DO YOU EVER REVISIT ANY OF THESE CHARACTERS OR THEIR STORIES IN YOUR OFF-HOURS? No, once it's out there, it's done. Plus, after the edits, and the copy edits and all that, you're more than ready to let go. Plus, I'm in the middle of writing a new one, so I have to be fully invested in them so I don't screw them up. I can't even think about the last one, and that's because I write in character so much. I've got to be focused on the one I'm writing, otherwise I completely wander off.

YOU'RE ALREADY ONTO THE NEXT? YOU'RE A MACHINE! Yep! I'm about halfway through, unless it ends up being even longer...[laughs]
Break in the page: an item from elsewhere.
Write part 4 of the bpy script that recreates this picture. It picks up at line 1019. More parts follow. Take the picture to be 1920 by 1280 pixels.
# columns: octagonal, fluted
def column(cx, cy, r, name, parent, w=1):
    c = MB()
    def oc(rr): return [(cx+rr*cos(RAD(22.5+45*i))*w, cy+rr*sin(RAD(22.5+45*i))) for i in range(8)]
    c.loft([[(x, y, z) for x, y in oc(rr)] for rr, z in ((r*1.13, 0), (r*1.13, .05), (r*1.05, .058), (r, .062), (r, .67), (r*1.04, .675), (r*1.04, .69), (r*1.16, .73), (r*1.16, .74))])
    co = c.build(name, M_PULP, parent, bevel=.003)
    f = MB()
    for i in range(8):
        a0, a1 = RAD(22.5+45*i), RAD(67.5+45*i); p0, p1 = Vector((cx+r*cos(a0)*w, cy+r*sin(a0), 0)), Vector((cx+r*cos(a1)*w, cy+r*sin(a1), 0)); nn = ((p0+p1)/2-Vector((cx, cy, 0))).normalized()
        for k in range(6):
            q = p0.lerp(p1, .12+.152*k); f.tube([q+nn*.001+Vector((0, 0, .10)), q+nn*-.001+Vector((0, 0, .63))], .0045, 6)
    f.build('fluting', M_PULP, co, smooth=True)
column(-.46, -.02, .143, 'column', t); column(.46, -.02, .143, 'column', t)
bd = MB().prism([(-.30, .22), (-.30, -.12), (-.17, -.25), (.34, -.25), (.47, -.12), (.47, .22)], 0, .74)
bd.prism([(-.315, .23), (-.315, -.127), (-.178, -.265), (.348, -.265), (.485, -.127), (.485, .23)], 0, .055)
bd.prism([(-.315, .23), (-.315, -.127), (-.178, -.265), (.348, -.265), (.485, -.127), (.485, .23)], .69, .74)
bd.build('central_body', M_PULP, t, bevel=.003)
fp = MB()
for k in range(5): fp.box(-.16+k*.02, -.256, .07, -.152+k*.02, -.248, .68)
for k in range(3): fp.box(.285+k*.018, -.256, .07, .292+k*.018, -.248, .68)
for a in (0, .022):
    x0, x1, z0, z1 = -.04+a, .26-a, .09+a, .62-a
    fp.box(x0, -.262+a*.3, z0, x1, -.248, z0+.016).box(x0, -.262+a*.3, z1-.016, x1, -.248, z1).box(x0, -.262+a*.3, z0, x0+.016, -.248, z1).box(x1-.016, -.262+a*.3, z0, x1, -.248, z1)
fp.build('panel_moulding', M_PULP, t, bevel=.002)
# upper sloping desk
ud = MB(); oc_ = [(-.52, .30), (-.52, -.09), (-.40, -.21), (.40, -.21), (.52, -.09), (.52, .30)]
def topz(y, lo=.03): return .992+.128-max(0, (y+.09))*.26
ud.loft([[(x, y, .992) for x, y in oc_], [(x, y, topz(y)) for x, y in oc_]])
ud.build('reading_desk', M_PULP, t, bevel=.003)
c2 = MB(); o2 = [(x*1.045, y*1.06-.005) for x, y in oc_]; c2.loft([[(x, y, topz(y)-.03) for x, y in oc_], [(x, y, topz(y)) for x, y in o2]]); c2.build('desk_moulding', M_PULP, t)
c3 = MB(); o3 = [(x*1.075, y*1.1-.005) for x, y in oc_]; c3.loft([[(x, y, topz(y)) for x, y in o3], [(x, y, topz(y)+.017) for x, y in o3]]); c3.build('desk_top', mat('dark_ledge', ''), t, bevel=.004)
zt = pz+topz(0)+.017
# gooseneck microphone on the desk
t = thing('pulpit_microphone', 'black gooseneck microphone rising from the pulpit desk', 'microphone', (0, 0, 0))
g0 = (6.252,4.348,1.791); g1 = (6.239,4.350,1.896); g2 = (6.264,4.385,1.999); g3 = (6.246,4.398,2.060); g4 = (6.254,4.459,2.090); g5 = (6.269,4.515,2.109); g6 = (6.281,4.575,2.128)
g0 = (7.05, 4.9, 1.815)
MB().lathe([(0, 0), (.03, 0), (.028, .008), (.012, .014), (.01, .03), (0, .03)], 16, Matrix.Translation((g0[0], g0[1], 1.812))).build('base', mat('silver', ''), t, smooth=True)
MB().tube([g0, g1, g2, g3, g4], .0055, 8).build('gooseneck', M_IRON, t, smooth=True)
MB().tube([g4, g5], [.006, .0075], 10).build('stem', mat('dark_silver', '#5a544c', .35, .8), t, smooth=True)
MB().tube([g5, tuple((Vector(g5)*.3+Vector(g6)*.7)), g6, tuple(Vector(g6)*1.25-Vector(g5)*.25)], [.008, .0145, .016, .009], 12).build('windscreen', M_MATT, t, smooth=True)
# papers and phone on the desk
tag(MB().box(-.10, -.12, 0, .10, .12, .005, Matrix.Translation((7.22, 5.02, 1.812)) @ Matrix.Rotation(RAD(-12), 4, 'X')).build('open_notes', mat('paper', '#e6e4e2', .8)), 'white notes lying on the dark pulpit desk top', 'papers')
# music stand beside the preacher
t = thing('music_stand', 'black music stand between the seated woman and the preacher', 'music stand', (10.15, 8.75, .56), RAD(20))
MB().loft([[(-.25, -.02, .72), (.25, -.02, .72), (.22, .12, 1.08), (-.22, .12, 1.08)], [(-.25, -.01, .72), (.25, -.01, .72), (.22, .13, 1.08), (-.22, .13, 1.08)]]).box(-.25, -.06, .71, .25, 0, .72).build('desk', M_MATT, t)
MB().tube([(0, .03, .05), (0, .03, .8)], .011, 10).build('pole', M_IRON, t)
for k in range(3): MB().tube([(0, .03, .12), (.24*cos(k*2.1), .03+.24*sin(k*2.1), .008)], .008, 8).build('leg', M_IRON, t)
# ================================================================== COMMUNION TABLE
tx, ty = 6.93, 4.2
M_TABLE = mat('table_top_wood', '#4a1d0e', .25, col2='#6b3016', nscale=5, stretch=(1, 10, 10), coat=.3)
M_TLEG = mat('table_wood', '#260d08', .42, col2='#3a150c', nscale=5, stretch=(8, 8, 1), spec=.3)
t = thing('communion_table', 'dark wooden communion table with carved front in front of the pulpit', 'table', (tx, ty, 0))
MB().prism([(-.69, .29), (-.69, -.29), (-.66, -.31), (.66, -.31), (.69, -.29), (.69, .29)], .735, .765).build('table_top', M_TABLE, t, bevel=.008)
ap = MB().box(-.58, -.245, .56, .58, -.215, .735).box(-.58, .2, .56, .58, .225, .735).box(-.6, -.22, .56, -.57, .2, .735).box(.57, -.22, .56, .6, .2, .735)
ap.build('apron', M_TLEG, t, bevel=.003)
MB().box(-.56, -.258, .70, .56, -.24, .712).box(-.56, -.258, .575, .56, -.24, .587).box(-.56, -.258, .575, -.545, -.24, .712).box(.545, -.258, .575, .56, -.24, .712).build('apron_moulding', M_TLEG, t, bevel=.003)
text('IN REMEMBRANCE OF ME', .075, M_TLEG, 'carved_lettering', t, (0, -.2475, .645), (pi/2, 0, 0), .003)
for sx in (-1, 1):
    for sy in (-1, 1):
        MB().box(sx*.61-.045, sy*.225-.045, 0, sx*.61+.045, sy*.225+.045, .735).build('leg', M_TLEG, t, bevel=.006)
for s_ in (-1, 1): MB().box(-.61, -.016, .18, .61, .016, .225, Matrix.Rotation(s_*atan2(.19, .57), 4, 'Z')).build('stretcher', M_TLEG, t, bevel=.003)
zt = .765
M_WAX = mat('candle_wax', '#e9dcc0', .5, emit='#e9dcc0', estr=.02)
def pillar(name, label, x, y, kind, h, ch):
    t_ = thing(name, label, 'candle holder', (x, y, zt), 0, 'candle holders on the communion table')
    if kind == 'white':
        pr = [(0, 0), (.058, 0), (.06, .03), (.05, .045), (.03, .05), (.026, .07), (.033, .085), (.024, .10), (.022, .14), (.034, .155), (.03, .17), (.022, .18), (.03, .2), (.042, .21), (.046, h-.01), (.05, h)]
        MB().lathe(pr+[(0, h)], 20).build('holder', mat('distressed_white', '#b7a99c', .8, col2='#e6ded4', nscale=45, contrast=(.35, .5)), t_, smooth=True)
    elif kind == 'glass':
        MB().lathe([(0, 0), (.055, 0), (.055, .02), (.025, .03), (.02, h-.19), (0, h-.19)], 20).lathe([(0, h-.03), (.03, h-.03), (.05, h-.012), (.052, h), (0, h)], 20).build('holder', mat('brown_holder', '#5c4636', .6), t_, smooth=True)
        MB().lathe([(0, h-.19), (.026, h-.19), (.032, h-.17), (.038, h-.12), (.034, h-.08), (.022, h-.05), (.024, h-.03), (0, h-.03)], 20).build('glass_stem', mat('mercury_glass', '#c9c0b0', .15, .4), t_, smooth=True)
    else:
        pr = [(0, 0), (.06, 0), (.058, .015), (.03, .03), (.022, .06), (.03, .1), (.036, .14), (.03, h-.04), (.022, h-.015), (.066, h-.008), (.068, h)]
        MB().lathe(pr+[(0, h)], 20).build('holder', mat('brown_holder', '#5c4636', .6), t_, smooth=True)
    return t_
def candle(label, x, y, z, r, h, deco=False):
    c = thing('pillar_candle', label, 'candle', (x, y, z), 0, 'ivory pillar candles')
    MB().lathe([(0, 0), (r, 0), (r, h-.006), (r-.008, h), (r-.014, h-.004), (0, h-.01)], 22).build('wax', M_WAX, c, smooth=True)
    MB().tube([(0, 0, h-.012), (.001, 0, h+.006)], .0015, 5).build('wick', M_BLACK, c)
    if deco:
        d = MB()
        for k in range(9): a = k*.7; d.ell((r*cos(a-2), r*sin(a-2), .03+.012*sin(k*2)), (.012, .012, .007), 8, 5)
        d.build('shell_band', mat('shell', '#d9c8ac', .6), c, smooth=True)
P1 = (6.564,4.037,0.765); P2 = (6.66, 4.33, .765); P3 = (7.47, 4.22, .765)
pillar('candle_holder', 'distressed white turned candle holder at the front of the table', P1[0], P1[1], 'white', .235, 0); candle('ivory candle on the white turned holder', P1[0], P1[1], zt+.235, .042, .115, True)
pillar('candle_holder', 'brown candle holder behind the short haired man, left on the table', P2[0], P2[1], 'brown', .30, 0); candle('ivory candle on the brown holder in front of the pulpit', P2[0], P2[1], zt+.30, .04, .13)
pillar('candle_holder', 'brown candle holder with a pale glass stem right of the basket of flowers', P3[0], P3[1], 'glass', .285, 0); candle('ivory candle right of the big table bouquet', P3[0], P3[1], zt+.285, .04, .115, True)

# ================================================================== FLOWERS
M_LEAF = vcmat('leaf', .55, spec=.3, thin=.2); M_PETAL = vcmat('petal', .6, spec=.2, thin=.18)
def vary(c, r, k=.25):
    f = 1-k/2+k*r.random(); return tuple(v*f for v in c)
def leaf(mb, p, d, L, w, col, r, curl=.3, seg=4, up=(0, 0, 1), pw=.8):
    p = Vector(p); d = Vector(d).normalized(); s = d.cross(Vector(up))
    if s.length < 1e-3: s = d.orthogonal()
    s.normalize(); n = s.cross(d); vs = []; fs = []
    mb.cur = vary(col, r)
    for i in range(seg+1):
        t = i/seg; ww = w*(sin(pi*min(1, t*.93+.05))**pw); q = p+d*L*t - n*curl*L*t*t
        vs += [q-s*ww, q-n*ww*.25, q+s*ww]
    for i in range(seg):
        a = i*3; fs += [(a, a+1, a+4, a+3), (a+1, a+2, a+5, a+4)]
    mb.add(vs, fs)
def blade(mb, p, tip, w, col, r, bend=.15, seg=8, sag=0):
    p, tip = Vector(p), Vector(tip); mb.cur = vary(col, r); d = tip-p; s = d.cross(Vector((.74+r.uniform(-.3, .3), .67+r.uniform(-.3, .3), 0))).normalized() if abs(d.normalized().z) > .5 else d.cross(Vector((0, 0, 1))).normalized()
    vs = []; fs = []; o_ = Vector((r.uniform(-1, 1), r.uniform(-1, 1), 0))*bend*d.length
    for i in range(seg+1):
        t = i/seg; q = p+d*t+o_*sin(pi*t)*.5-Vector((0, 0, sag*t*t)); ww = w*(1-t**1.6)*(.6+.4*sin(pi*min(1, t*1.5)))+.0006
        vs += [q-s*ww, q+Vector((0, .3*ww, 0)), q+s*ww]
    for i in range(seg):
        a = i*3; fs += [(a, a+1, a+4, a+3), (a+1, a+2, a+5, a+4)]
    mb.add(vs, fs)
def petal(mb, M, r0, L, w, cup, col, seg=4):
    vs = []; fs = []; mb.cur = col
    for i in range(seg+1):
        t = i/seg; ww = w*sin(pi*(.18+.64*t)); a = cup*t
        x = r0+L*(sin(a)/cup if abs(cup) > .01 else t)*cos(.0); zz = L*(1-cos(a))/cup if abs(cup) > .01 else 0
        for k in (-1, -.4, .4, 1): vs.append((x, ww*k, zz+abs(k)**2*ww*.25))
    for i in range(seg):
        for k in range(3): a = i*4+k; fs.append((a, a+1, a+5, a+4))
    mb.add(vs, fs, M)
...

WHO'S THE NARRATOR FOR YOUR NEXT BOOK? It's Stephen Moran from Faithful Place, the young sidekick. The whole idea is that Frank's daughter Holly is 16 now, and at her private boarding school they've got a bulletin board where the girls can stick up secrets that they want to reveal anonymously. She has found on this board, and brought to Stephen, a postcard that has a photograph of a teenage boy who was murdered a year ago, and a caption that reads, "I know who killed him." So, Stephen has to team up with the detective and work the case. So, I'm about halfway through, and I think I know whodunit, but that could all change. I had no clue whodunit in [Broken Harbor], to the point where, I was writing the first few chapters, and the whole family was dead, and then after four or five chapters, I realized, "Ah, crap, one of them needs to be left alive." Then I had to go back and rewrite the first three bloody chapters. There's a lot of rewriting in doing it my way, and I really never have a clue.

JUST FOR KICKS: IF YOU HAD TO PARTNER WITH ROB, CASSIE, FRANK, OR SCORCHER, WHO WOULD YOU CHOOSE? Definitely not Scorcher, definitely not Rob. Both Frank and Cassie would be good to have at your back, but overall, you'd probably be safer around Frank, but he would mess you around if he felt like it.